How did you get interested in teaching a world language? What excites you about teaching a world language?
The ability to communicate and understand another person’s language is such a gift. It opens your world and your possibilities. It is exciting to see students gain comprehension– to be able to read a whole page or even a whole book in Spanish! It is also exciting to students communicate and connect with people.
Additionally, language classes are particularly exciting because they depend on dynamic interaction in the language. I love teaching Spanish because any topic is possible – we get to use the language to acquire the language and to learn about fascinating topics!

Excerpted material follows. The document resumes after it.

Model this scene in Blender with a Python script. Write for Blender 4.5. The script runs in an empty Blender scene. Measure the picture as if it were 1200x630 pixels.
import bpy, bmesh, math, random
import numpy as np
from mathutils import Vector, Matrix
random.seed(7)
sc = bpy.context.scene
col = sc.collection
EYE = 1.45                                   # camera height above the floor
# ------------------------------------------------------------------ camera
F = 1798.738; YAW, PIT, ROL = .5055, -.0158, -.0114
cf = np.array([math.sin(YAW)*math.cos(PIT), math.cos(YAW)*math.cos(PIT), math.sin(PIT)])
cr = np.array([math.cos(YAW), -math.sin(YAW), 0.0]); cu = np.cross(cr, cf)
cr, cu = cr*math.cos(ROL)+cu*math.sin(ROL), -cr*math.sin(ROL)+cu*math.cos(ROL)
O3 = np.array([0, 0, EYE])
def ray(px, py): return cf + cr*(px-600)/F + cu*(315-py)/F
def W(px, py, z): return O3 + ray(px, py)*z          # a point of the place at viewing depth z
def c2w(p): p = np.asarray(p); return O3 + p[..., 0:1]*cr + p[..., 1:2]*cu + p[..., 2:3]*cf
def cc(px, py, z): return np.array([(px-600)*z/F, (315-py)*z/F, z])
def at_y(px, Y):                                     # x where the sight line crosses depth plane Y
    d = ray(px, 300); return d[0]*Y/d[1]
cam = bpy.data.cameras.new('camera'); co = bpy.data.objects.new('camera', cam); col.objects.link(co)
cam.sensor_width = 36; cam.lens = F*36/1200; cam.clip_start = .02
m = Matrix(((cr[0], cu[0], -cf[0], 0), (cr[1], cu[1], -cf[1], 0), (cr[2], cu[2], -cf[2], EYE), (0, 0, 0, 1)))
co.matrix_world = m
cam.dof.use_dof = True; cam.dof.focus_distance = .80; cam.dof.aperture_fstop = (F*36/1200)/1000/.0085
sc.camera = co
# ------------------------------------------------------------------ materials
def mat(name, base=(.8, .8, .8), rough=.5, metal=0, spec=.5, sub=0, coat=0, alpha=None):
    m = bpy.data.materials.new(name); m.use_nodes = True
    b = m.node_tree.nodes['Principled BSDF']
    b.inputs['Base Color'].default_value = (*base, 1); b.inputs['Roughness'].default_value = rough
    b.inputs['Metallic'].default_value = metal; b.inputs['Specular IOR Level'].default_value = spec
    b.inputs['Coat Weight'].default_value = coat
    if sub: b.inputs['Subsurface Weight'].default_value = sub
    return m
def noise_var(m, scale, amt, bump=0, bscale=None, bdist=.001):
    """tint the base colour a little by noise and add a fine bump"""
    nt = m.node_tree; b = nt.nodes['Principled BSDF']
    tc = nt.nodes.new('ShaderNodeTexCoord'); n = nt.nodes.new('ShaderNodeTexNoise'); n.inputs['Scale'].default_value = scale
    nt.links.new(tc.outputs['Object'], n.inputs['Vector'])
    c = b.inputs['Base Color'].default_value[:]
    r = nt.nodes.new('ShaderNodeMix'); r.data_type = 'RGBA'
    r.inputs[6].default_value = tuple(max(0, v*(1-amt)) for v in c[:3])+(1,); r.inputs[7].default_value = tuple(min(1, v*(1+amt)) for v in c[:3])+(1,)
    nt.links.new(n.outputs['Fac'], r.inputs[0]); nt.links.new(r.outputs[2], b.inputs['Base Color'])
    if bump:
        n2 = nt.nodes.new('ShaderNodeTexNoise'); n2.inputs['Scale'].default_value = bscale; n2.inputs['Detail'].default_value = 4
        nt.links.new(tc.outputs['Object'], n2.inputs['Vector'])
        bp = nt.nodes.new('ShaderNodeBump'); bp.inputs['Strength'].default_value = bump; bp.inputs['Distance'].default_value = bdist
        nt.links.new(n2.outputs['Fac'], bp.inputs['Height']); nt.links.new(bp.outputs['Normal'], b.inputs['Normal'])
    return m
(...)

Furthermore, teaching language at the high school level is particularly thrilling because we have students who can continue their language-learning journey throughout high school, college and beyond. Plus, we have so much fun!
Why do you think it’s valuable for students to learn different languages other than their primary language?
The ability to understand and communicate in more than one language is life-changing— ask anyone who speaks more than one language, and they will agree. It changes the way you think and experience the world. It allows you to communicate and understand other people and in turn allows them to understand you.
In addition to all the proven cognitive advantages that learning another language offers (and there are many), the human aspect is undeniable. And because language is inextricably linked to identity, it can facilitate cultural understanding and exchange. Furthermore, languages open doors, doors that you might not even know are there to opened.
What has been your proudest professional accomplishment at Flintridge Sacred Heart?
While at Flintridge Sacred Heart, I’ve had some wonderful experiences and have been proud of my students’ many accomplishments and our accomplishments as a world language department. I’ve seen my students gain confidence in their Spanish language abilities, and I’ve seen them all pass the AP Spanish Language and Culture exam. I’ve received emails and visits from former students who are now pursuing Spanish in college and some who have graduated and are becoming Spanish teachers. I’ve had students tell me that for the first time they’ve finally been able to have a conversation with their Spanish-speaking grandmother in Spanish and share with me how their grandma cried because they were finally able to understand either other.
In 2015 I was selected by the National Endowment for the Humanities as one of only 16 educators from across the country to be a NEH Summer Scholar in Madrid, which was an amazing experience.
Most recently, I’m most proud of the pedagogical shift to comprehensible input teaching that we’ve made as a department, particularly this past year, as we have prioritized language acquisition and cultural competencies to a new level as we strive to facilitate language learning for everyone. This has been a monumental paradigm shift, and I couldn’t be more proud of our commitment to Second Language Acquisition research and pedagogy. It’s exciting to see such high levels of enthusiasm and proficiency in our classes.
In June 2018 I shared my work on mission-based curriculum design for the language acquisition classroom at the American Association of Teachers of Spanish and Portuguese conference in Salamanca, Spain.
How do you integrate technology in the classroom?
Technology in the world language classroom is a way to bring the world into the classroom, to bring various Spanish-speaking cultures, both local and global, to our students. It is exciting for my AP Spanish students to learn about students at a university in Peru, who created a billboard that converts humidity into potable water, and access the website, watch their process and learn from them. Or the ability to share with my students the emotion of someone’s first phone call with a parent in Puerto Rico after waiting days after Hurricane María had devastated the island.
We use technology to connect to the world around us, to learn from others, and to express ourselves. We use technology to witness the words and emotion of the Mothers of the Plaza de Mayo in Argentina in 1977 as they begged the world to help them find their sons and daughters who had been disappeared by the Argentine government. We use technology to hear and watch the latest song and music video from our favorite Spanish-language rapper or to add our ideas to a trending hashtag in Spanish. We use technology to provide more language input for our students and to help them understand and connect themselves to the world.